_TASK_: Output the first line of the listing and each line after it, up to and including the line that contains "e.location=loc; e.rotation_euler=(0,0,rz); COL.objects.link(e);", exactly as written, minus the pictures.

_MATERIAL PROVIDED_:
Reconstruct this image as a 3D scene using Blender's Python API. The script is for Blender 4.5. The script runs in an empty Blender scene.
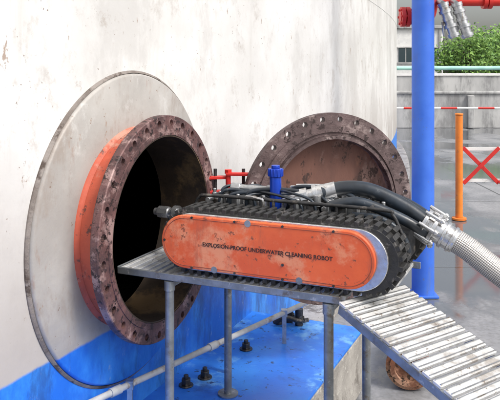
import bpy, bmesh, math, random
from mathutils import Vector, Matrix, noise
random.seed(7)
rad=math.radians
scene=bpy.context.scene
COL=scene.collection
# ---------------------------------------------------------------- helpers
def link(o,parent=None):
    COL.objects.link(o)
    if parent is not None: o.parent=parent
    return o
def empty(name,loc=(0,0,0),rz=0):
    e=bpy.data.objects.new(name,None); e.empty_display_size=.1
    e.location=loc; e.rotation_euler=(0,0,rz); COL.objects.link(e); return e

def mat(name,c1,c2=None,rough=.6,metal=0,scale=8,detail=5,bump=0.0,bscale=None,spots=None,spot_scale=20,spot_amt=.5,c3=None,c3_scale=2.5,c3_amt=.5,stretch=(1,1,1),rough2=None,c4=None,c4_scale=6,c4_amt=.4,c4_stretch=(1,1,.2)):
    m=bpy.data.materials.new(name); m.use_nodes=True
    nt=m.node_tree; N=nt.nodes; Lk=nt.links
    b=N['Principled BSDF']
    tc=N.new('ShaderNodeTexCoord')
    def noi(s,d=5,r=.6,st=stretch):
        mp=N.new('ShaderNodeMapping'); mp.inputs['Scale'].default_value=st
        Lk.new(tc.outputs['Object'],mp.inputs['Vector'])
        n=N.new('ShaderNodeTexNoise'); n.inputs['Scale'].default_value=s; n.inputs['Detail'].default_value=d; n.inputs['Roughness'].default_value=r
        Lk.new(mp.outputs['Vector'],n.inputs['Vector']); return n
    def ramp(src,a,bb,hi=1):
        r=N.new('ShaderNodeMapRange'); r.inputs['From Min'].default_value=a; r.inputs['From Max'].default_value=bb
        r.inputs['To Max'].default_value=hi
        r.interpolation_type='SMOOTHSTEP'
        Lk.new(src,r.inputs['Value']); return r.outputs['Result']
    def mix(f,A,B):
        x=N.new('ShaderNodeMix'); x.data_type='RGBA'; Lk.new(f,x.inputs[0])
        for i,v in ((6,A),(7,B)):
            if isinstance(v,tuple): x.inputs[i].default_value=(*v,1)
            else: Lk.new(v,x.inputs[i])
        return x.outputs[2]
    n1=noi(scale,detail)
    col=mix(ramp(n1.outputs['Fac'],.35,.65),c1,c2 or c1)
    if c3:
        n3=noi(c3_scale,7,.7); lo=.5+(.5-c3_amt)*.4
        col=mix(ramp(n3.outputs['Fac'],lo,lo+.12),col,c3)
    if c4:
        n3=noi(c4_scale,7,.7,c4_stretch); lo=.5+(.5-c4_amt)*.4
        col=mix(ramp(n3.outputs['Fac'],lo,lo+.16,.8),col,c4)
    if spots:
        n4=noi(spot_scale,5,.75); lo=.58+(.5-spot_amt)*.3
        col=mix(ramp(n4.outputs['Fac'],lo,lo+.05),col,spots)
    Lk.new(col,b.inputs['Base Color'])
    b.inputs['Metallic'].default_value=metal
    r2=rough2 if rough2 is not None else min(1,rough+.15)
    mr=N.new('ShaderNodeMapRange'); mr.inputs['To Min'].default_value=rough; mr.inputs['To Max'].default_value=r2
    mr.inputs['From Min'].default_value=.35; mr.inputs['From Max'].default_value=.65
    Lk.new(n1.outputs['Fac'],mr.inputs['Value']); Lk.new(mr.outputs['Result'],b.inputs['Roughness'])
    if bump>0:
        bn=N.new('ShaderNodeBump'); bn.inputs['Strength'].default_value=bump; bn.inputs['Distance'].default_value=.01
        n6=noi(bscale or scale*3,6,.65); Lk.new(n6.outputs['Fac'],bn.inputs['Height']); Lk.new(bn.outputs['Normal'],b.inputs['Normal'])
    return m

class MB:
    def __init__(s,name,material,parent=None,smooth=False,bevel=0,loc=(0,0,0),rz=0,seg=2):
        s.bm=bmesh.new(); s.uv=s.bm.loops.layers.uv.new('UVMap'); s.a=(name,material,parent,smooth,bevel,loc,rz,seg)
    def box(s,c,size,rot=None):
        g=bmesh.ops.create_cube(s.bm,size=1); M=Matrix.Translation(c)
        if rot is not None: M=M@(rot.to_4x4() if not isinstance(rot,(int,float)) else Matrix.Rotation(rot,4,'Z'))
        M=M@Matrix.Diagonal((*size,1)); bmesh.ops.transform(s.bm,matrix=M,verts=g['verts']); return s
    def cyl(s,p0,p1,r,seg=20,r2=None):
        p0=Vector(p0);p1=Vector(p1);d=p1-p0
        g=bmesh.ops.create_cone(s.bm,cap_ends=True,segments=seg,radius1=r,radius2=r if r2 is None else r2,depth=d.length)
        q=Vector((0,0,1)).rotation_difference(d.normalized()).to_matrix().to_4x4()
        bmesh.ops.transform(s.bm,matrix=Matrix.Translation((p0+p1)/2)@q,verts=g['verts']); return s
    def tube(s,pts,r,seg=14,sub=8,rfun=None):
        P=[Vector(p) for p in pts]; path=[]
        if len(P)>2:
            E=[2*P[0]-P[1]]+P+[2*P[-1]-P[-2]]
            for i in range(1,len(E)-2):
                for k in range(sub):
                    t=k/sub; a,b,c,d=E[i-1],E[i],E[i+1],E[i+2]
                    path.append(.5*((2*b)+(c-a)*t+(2*a-5*b+4*c-d)*t*t+(3*b-a-3*c+d)*t**3))
            path.append(P[-1])
        else: path=P
        T=(path[1]-path[0]).normalized(); U=T.orthogonal().normalized(); rings=[]; ln=0; lens=[]
        for i,p in enumerate(path):
            if i>0: ln+=(p-path[i-1]).length
            lens.append(ln)
            nt=(path[min(i+1,len(path)-1)]-path[max(i-1,0)]).normalized()
            U=(T.rotation_difference(nt)@U).normalized(); T=nt; V=T.cross(U)
            rr=rfun(i/(len(path)-1))*r if rfun else r
            rings.append([s.bm.verts.new(p+rr*(math.cos(2*math.pi*k/seg)*U+math.sin(2*math.pi*k/seg)*V)) for k in range(seg)])
        for i in range(len(rings)-1):
            for k in range(seg):
                k2=(k+1)%seg
                f=s.bm.faces.new((rings[i][k],rings[i][k2],rings[i+1][k2],rings[i+1][k]))
                for lp,(u,v) in zip(f.loops,((k/seg,lens[i]),((k+1)/seg,lens[i]),((k+1)/seg,lens[i+1]),(k/seg,lens[i+1]))): lp[s.uv].uv=(u,v)
        s.bm.faces.new(rings[0][::-1]); s.bm.faces.new(rings[-1]); return s
    def lathe(s,prof,axis='x',seg=96,closed=True,c=(0,0,0)):
        rings=[]
        for k in range(seg):
            a=2*math.pi*k/seg; rg=[]
            for (r,x) in prof:
                if axis=='x': p=(x,r*math.cos(a),r*math.sin(a))
                elif axis=='y': p=(r*math.sin(a),x,r*math.cos(a))
                else: p=(r*math.cos(a),r*math.sin(a),x)
                rg.append(s.bm.verts.new(Vector(p)+Vector(c)))
            rings.append(rg)
        n=len(prof)
        for k in range(seg):
            A=rings[k];B=rings[(k+1)%seg]
            for i in range(n if closed else n-1):
                j=(i+1)%n
                s.bm.faces.new((A[i],A[j],B[j],B[i]))
        return s
    def poly(s,pts,depth):
        vs=[s.bm.verts.new(p) for p in pts]; f=s.bm.faces.new(vs)
        r=bmesh.ops.extrude_face_region(s.bm,geom=[f]); nv=[v for v in r['geom'] if isinstance(v,bmesh.types.BMVert)]
        bmesh.ops.translate(s.bm,vec=depth,verts=nv); return s
    def done(s):
        name,material,parent,smooth,bevel,loc,rz,seg=s.a
        bmesh.ops.remove_doubles(s.bm,verts=s.bm.verts,dist=1e-6)
        bmesh.ops.recalc_face_normals(s.bm,faces=s.bm.faces)
        me=bpy.data.meshes.new(name); s.bm.to_mesh(me); s.bm.free()
        if material: me.materials.append(material)
        o=bpy.data.objects.new(name,me); o.location=loc; o.rotation_euler=(0,0,rz); link(o,parent)
        if smooth:
            for p in me.polygons: p.use_smooth=True
            me.set_sharp_from_angle(angle=rad(38))
        if bevel:
            b=o.modifiers.new('Bevel','BEVEL'); b.width=bevel; b.segments=seg; b.limit_method='ANGLE'; b.angle_limit=rad(40)
        return o
def boolcut(o,cutter):
    m=o.modifiers.new('B','BOOLEAN'); m.object=cutter; m.operation='DIFFERENCE'; m.solver='EXACT'
    bpy.context.view_layer.update()
    dg=bpy.context.evaluated_depsgraph_get()
    me=bpy.data.meshes.new_from_object(o.evaluated_get(dg)); 
    o.modifiers.remove(m); o.data=me
    bpy.data.objects.remove(cutter)
    return o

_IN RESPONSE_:
Reconstruct this image as a 3D scene using Blender's Python API. The script is for Blender 4.5. The script runs in an empty Blender scene.
import bpy, bmesh, math, random
from mathutils import Vector, Matrix, noise
random.seed(7)
rad=math.radians
scene=bpy.context.scene
COL=scene.collection
# ---------------------------------------------------------------- helpers
def link(o,parent=None):
    COL.objects.link(o)
    if parent is not None: o.parent=parent
    return o
def empty(name,loc=(0,0,0),rz=0):
    e=bpy.data.objects.new(name,None); e.empty_display_size=.1
    e.location=loc; e.rotation_euler=(0,0,rz); COL.objects.link(e); return e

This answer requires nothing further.